My underground music career was peaking now. After a time I semi-retired from the world of breakcore leaving the moniker ALEPH.NULL behind, I began leading a performance art troupe titled SHADOWCASTER.

SHADOWCASTER was my excuse to experiment wildly with whatever new tech I could get my hands on, to DIY anything and everything I could dream up and to heavily invest myself into deeply researching mythology, ancient history and esotericism.

In our stage shows we used professional movie makeup effects, bizarre DIY lighting concepts, collaborated with a number of famous personalities, and even pierced and suspended people with hooks through their bodies. We smashed a piano on stage and recorded the sounds of the audience destroying it. I made an ambient album from the recordings and we sold limited edition copies of it as specialty merchandise. We even started our own private online library of banned, rare, and burned books for our cult like following. 
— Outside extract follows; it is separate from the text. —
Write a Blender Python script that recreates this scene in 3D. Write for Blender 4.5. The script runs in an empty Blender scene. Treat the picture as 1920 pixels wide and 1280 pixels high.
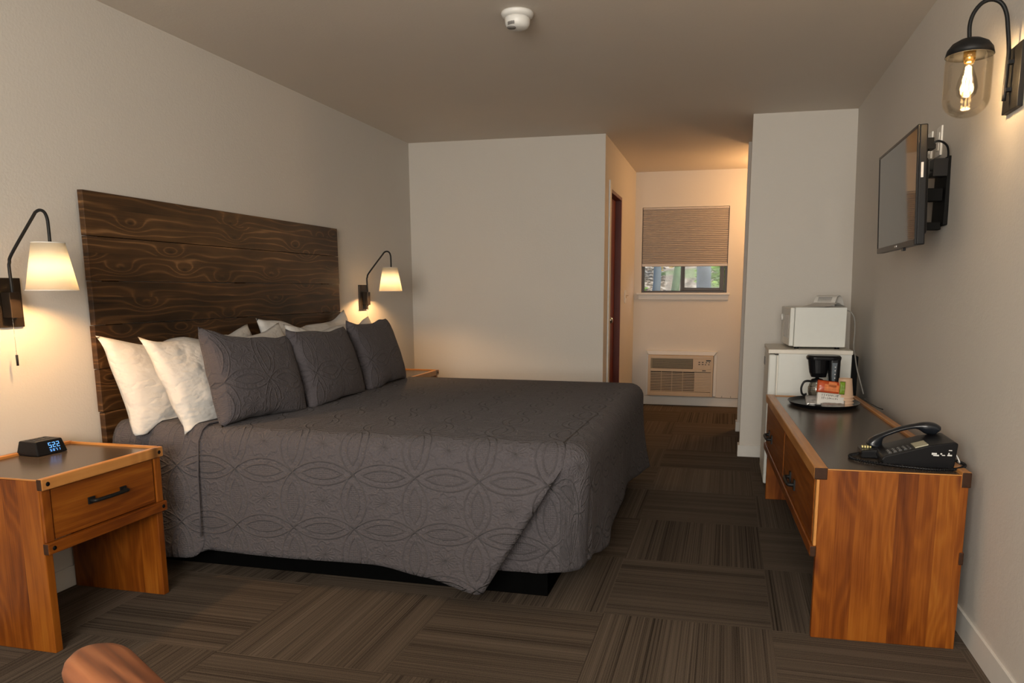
import bpy, bmesh, math, random
from mathutils import Vector, Matrix, noise
from math import sin, cos, pi, radians, sqrt, exp

random.seed(7)
SC = bpy.context.scene
COL = SC.collection

# ---------------------------------------------------------------- camera
cd = bpy.data.cameras.new('camera')
cam = bpy.data.objects.new('camera', cd)
COL.objects.link(cam)
cam.location = (0, 0, 1.208)
yaw, pitch = radians(13.73), radians(9.32)
cam.rotation_euler = (pi / 2 - pitch, 0, yaw)
cd.sensor_fit = 'HORIZONTAL'
cd.sensor_width = 36
cd.lens = 36 * 1410.3 / 1920
cd.shift_x = (960 - 1015) / 1920
cd.shift_y = (773.9 - 640) / 1920
cd.clip_start = 0.02
SC.camera = cam

# ---------------------------------------------------------------- world, light, exposure
SC.view_settings.view_transform = 'Standard'
SC.view_settings.look = 'None'
SC.view_settings.gamma = 1
SC.view_settings.use_curve_mapping = False
SC.view_settings.exposure = 0.12

W = bpy.data.worlds.new('world')
SC.world = W
W.use_nodes = True
W.node_tree.nodes['Background'].inputs[0].default_value = (0.75, 0.86, 1.0, 1)
W.node_tree.nodes['Background'].inputs[1].default_value = 1.6


def lamp(name, kind, loc, energy, color, rot=(0, 0, 0), parent=None, **kw):
    l = bpy.data.lights.new(name, kind)
    l.energy = energy
    l.color = color
    for k, v in kw.items():
        setattr(l, k, v)
    o = bpy.data.objects.new(name, l)
    COL.objects.link(o)
    o.location = loc
    o.rotation_euler = rot
    if parent:
        o.parent = parent
        o.location = Vector(loc) - parent.location
    return o


# daylight entering by the window in the wall behind the photographer
lamp('window_daylight', 'AREA', (-0.45, -1.62, 1.5), 160, (1.0, 0.93, 0.82), (radians(90), 0, 0),
     shape='RECTANGLE', size=1.9, size_y=1.25)
# low sun on the wooded slope behind the building
lamp('sun', 'SUN', (6, 4, 9), 4.2, (1.0, 0.93, 0.8), (radians(38), radians(40), radians(10)), angle=0.02)
# vanity lamp round the corner of the alcove
lamp('vanity_light', 'POINT', (0.52, 7.45, 2.08), 22, (1.0, 0.56, 0.24), shadow_soft_size=0.09)

# ---------------------------------------------------------------- node helper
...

In 2011 SHADOWCASTER::THE ALCHEMICAL VISIONS OF ZOSIMOS won an award at The Denver Underground Film Festival.

Today, I have helped make over 50 film projects come to life. I am a professional filmmaker now, studio musician, rare book aficionado, yoga practitioner and music educator.  

I currently hold a part time position working in marketing for a big tobacco client. I have worked in marketing for Camel, Vuse, Newport, Intel, Adobe, and Samsung.

I am currently on track to complete my goal of over 100 film projects over the span of just 10 years.